My application does massive rewriting of the DOM on the client side at load time. It traverses the page scanning for special markup (think Markdown) or other patterns, replacing them with sometimes rather complicated DOM structures (using DOM calls such as createElement
) to style text but also create diagrams and graphics.
I adopted this architecture in order to avoid any build or preprocessing steps. It works fine in a desktop browser, but is noticeably slow on mobile devices (several seconds, even after relentless optimization). So I would like to rearchitect the system to pre-scan the page and pre-build the DOM. I'm having a bit of a mental block figuring out how to do this.

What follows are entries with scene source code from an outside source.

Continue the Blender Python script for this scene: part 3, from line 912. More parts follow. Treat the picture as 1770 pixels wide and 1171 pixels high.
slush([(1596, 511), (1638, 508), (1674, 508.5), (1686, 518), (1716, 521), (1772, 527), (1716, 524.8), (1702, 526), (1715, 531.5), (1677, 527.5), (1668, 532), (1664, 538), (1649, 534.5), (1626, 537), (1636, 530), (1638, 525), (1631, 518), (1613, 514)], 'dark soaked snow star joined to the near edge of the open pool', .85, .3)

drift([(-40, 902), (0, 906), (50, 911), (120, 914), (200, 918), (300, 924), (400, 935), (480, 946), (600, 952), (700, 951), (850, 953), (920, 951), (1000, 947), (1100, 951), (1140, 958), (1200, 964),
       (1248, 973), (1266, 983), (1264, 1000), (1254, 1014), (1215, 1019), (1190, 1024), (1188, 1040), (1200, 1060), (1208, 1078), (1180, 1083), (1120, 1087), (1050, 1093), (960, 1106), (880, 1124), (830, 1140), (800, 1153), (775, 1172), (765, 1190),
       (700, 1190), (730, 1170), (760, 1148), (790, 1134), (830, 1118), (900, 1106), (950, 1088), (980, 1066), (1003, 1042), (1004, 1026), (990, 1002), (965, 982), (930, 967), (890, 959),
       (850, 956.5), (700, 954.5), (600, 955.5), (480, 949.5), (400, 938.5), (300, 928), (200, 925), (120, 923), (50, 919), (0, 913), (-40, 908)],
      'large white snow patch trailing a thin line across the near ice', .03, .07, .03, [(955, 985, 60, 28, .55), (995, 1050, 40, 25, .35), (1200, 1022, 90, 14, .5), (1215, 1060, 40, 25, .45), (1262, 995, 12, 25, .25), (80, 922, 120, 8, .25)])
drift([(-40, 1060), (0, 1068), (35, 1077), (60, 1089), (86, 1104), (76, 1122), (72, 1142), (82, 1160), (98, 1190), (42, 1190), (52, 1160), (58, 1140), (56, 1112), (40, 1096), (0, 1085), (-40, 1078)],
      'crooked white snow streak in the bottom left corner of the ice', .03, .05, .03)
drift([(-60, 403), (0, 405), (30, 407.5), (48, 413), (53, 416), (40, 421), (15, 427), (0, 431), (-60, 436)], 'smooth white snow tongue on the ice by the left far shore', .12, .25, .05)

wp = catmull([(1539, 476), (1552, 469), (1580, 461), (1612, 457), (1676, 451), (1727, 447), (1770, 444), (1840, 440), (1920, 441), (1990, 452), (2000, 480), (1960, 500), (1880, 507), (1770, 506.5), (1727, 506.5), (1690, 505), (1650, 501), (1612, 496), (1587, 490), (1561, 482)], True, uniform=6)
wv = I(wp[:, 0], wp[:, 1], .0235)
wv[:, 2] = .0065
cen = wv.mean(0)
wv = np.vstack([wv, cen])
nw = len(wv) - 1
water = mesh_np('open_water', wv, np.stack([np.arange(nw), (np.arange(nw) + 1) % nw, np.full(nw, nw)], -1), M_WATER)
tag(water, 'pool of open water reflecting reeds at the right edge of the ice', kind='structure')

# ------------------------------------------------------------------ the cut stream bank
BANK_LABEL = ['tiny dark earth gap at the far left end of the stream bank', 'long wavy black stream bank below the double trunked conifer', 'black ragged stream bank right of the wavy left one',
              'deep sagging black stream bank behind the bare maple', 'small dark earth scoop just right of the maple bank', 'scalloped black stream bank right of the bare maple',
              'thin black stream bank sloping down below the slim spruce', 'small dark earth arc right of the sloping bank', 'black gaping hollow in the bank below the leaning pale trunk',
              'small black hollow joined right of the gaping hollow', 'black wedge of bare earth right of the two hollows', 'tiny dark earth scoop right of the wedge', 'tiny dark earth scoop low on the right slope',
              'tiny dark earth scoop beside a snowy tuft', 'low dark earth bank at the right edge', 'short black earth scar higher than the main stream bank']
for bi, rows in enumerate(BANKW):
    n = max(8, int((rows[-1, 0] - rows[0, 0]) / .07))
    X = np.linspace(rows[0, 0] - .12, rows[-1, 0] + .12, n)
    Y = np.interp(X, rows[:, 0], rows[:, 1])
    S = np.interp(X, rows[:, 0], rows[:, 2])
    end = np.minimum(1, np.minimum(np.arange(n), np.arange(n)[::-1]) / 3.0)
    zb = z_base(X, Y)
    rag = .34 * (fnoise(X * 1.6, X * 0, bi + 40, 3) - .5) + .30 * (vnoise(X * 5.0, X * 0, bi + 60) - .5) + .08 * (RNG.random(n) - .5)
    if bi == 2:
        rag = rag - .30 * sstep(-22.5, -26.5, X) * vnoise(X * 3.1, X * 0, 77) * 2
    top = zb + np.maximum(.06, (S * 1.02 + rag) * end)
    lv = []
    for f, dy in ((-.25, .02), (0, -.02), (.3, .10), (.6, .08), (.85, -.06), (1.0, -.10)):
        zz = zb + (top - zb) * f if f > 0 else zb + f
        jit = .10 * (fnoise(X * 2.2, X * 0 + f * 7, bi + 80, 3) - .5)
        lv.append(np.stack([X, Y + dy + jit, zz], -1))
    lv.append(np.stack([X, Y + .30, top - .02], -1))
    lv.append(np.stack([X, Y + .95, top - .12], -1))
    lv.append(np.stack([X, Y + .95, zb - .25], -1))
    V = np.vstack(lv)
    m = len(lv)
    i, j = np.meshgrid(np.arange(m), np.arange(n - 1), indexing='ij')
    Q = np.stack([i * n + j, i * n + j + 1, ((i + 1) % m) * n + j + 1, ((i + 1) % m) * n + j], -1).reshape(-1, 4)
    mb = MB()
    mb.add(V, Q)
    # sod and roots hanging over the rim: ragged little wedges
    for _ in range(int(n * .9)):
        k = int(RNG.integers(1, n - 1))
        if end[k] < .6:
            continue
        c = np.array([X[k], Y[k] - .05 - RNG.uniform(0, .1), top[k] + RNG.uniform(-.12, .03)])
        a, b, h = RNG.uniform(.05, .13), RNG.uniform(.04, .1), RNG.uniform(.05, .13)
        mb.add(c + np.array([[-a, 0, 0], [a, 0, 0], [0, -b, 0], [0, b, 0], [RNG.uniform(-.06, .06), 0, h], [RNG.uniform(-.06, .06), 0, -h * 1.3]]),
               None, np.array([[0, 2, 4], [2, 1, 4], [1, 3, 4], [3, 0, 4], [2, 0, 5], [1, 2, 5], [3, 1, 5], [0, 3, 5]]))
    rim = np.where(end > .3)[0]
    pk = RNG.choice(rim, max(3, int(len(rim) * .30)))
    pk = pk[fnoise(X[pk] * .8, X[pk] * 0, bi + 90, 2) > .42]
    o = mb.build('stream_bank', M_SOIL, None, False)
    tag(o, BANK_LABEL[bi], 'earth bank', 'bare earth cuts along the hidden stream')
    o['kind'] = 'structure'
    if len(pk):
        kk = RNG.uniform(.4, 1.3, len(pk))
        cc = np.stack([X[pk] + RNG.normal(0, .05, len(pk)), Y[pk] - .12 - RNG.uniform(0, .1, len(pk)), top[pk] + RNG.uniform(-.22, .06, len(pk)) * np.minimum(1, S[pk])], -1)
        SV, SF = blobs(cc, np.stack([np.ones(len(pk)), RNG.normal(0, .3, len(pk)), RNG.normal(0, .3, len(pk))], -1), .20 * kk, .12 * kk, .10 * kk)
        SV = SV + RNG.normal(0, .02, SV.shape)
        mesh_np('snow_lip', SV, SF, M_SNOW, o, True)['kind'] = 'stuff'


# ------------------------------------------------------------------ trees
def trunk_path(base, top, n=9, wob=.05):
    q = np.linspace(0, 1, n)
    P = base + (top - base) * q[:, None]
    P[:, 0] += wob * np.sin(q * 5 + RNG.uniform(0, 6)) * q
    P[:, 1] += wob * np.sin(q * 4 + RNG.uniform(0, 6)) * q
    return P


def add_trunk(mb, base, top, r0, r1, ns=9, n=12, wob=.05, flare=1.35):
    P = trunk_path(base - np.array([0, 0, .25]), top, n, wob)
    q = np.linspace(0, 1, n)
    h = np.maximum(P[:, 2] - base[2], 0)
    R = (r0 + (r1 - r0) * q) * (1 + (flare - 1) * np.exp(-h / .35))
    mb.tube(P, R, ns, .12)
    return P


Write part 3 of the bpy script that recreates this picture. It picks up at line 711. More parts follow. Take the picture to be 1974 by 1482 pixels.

Obviously, I would prefer not to rewrite all the Javascript in some other server-side language. Also, I would like to preserve the option to do the building at load time as I do now, with the basic rewriting logic sharing the same code.
The most likely-sounding option is to build this as a node app, although I am a node beginner. using jsdom both to parse the input and modify the DOM. Or, since I am an a fan of XSLT, and intrigued by Saxon-CE, even though it would mean rewriting everything, I also considered implementing the scanning/rewriting logic in XSLT, to be invoked either from node (for the pre-building case--do people use Saxon from node?) or the browser (for the load-time building case).
Can anyone comment on this approach or throw out alternative ideas?